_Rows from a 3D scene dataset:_

===============

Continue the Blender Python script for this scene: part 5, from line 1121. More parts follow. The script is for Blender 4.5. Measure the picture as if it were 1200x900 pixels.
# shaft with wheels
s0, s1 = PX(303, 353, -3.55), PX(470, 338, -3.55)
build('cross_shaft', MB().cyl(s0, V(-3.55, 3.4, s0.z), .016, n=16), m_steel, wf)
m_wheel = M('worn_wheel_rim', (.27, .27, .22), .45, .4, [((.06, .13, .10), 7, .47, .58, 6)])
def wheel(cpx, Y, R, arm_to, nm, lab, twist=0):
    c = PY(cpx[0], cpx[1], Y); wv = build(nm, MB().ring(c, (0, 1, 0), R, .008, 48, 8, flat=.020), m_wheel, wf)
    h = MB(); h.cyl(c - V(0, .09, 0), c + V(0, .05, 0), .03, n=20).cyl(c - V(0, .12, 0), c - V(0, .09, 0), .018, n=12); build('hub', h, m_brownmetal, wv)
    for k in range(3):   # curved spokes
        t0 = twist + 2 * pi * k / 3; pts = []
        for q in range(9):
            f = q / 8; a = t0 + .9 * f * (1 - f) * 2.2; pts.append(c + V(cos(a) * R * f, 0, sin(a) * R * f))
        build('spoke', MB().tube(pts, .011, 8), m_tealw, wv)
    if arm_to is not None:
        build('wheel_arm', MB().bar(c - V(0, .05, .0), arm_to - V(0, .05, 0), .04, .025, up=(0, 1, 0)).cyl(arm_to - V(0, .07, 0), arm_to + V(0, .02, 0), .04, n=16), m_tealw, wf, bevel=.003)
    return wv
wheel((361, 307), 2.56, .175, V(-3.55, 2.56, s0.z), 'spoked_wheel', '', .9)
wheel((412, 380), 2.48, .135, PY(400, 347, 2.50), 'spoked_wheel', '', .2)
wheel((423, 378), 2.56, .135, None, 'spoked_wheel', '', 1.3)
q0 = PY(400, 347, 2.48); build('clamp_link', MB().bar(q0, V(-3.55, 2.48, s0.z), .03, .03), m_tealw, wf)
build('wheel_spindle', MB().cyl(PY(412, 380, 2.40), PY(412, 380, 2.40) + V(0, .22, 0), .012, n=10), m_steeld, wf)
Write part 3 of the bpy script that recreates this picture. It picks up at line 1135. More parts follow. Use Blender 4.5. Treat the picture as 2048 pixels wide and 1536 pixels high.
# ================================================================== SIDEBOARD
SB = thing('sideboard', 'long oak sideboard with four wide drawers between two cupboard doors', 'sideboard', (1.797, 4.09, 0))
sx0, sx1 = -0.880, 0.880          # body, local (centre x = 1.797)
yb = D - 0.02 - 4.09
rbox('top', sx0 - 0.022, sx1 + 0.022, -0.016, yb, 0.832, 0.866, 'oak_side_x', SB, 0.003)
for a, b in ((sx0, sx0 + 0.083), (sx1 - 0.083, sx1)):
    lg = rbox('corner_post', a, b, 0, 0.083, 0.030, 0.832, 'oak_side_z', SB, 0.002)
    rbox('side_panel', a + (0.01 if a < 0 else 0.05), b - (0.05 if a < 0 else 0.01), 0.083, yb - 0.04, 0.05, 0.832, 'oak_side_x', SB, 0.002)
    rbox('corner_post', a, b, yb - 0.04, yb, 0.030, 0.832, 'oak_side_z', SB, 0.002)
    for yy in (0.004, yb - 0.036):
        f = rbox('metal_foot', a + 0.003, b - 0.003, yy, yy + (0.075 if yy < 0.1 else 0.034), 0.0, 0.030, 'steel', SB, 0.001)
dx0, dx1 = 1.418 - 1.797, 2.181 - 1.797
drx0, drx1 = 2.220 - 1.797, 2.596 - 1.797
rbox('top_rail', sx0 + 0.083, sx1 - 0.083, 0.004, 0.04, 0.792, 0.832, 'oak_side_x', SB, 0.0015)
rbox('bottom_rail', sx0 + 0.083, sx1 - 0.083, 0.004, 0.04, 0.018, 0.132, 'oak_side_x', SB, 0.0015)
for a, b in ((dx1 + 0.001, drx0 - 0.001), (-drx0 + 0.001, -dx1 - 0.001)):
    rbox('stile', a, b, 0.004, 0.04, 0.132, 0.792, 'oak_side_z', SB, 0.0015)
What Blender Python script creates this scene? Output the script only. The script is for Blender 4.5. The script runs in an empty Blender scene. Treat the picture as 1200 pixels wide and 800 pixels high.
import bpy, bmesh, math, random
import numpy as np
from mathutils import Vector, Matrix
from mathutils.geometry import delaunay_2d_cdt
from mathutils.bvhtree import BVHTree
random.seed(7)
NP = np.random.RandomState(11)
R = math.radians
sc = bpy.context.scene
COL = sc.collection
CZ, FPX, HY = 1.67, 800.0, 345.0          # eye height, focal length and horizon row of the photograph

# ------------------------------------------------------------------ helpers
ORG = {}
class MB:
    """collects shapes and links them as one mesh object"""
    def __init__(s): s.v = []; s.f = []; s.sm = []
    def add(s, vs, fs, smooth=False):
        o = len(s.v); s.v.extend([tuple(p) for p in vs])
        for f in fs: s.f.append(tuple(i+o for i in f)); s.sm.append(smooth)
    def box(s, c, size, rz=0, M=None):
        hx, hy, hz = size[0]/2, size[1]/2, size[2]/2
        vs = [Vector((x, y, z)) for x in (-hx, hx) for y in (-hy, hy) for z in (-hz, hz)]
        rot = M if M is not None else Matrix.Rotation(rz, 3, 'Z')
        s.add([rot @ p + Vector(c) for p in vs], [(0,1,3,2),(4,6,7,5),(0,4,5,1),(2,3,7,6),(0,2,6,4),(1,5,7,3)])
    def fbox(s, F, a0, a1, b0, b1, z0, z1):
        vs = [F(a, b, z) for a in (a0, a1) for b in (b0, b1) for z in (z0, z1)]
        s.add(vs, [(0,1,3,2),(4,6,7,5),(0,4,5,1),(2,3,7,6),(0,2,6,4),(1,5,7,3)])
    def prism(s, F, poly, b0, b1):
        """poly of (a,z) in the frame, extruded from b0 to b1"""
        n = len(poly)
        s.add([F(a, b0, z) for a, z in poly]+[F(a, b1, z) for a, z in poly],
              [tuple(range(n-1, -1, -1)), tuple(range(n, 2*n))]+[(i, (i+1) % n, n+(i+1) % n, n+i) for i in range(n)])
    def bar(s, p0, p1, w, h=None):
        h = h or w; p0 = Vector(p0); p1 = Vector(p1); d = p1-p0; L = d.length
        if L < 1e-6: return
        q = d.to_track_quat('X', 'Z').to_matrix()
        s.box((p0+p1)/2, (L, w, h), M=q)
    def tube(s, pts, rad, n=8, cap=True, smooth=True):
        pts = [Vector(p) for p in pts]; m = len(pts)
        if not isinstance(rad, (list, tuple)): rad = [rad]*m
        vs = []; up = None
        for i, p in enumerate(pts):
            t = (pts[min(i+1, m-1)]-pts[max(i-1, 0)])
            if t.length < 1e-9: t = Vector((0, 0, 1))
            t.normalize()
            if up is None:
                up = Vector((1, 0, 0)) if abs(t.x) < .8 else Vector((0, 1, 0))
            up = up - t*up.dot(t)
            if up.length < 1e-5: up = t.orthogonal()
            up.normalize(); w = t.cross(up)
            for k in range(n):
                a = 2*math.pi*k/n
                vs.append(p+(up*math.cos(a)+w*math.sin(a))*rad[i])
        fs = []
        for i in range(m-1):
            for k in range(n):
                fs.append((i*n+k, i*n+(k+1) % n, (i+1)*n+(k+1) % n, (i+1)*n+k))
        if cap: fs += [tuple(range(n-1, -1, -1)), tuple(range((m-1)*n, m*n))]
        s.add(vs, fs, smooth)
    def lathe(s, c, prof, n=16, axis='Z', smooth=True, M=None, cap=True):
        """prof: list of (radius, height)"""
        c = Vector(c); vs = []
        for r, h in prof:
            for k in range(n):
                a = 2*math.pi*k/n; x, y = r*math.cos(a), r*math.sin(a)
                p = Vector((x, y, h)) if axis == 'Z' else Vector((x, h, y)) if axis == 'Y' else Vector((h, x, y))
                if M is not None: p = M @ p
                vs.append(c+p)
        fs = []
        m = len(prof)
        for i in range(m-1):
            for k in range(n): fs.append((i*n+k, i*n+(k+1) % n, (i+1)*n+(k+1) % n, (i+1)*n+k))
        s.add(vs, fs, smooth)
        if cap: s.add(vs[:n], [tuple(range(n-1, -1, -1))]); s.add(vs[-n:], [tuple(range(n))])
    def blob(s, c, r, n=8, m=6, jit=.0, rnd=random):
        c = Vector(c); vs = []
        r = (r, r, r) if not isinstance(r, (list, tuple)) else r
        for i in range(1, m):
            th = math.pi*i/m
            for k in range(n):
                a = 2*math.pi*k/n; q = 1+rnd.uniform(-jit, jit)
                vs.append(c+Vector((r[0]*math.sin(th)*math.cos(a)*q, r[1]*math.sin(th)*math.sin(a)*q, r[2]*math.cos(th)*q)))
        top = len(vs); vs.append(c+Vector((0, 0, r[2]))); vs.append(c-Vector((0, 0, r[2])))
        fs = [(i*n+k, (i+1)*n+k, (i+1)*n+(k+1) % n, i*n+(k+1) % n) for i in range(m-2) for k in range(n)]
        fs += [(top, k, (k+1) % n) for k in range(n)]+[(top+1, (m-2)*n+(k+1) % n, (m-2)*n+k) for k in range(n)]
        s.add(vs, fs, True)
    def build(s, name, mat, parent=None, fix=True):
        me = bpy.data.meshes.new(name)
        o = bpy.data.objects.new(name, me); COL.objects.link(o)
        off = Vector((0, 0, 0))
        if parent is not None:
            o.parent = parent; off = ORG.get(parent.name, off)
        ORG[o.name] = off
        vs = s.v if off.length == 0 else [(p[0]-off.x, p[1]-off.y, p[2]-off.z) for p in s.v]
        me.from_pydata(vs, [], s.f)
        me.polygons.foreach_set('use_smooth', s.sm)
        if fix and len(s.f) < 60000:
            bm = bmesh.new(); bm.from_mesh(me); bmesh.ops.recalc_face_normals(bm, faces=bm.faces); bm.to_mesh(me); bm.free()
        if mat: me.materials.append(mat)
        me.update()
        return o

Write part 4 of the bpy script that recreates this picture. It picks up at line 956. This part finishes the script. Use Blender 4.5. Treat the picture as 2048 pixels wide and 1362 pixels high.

===============

_EXERCISE INSTRUCTIONS:_
Of all the entries above, repeat only the lines from the line that has "What Blender Python" to the line that has "CZ, FPX, HY", both lines included, exactly.

_COMPLETED EXERCISE:_
What Blender Python script creates this scene? Output the script only. The script is for Blender 4.5. The script runs in an empty Blender scene. Treat the picture as 1200 pixels wide and 800 pixels high.
import bpy, bmesh, math, random
import numpy as np
from mathutils import Vector, Matrix
from mathutils.geometry import delaunay_2d_cdt
from mathutils.bvhtree import BVHTree
random.seed(7)
NP = np.random.RandomState(11)
R = math.radians
sc = bpy.context.scene
COL = sc.collection
CZ, FPX, HY = 1.67, 800.0, 345.0          # eye height, focal length and horizon row of the photograph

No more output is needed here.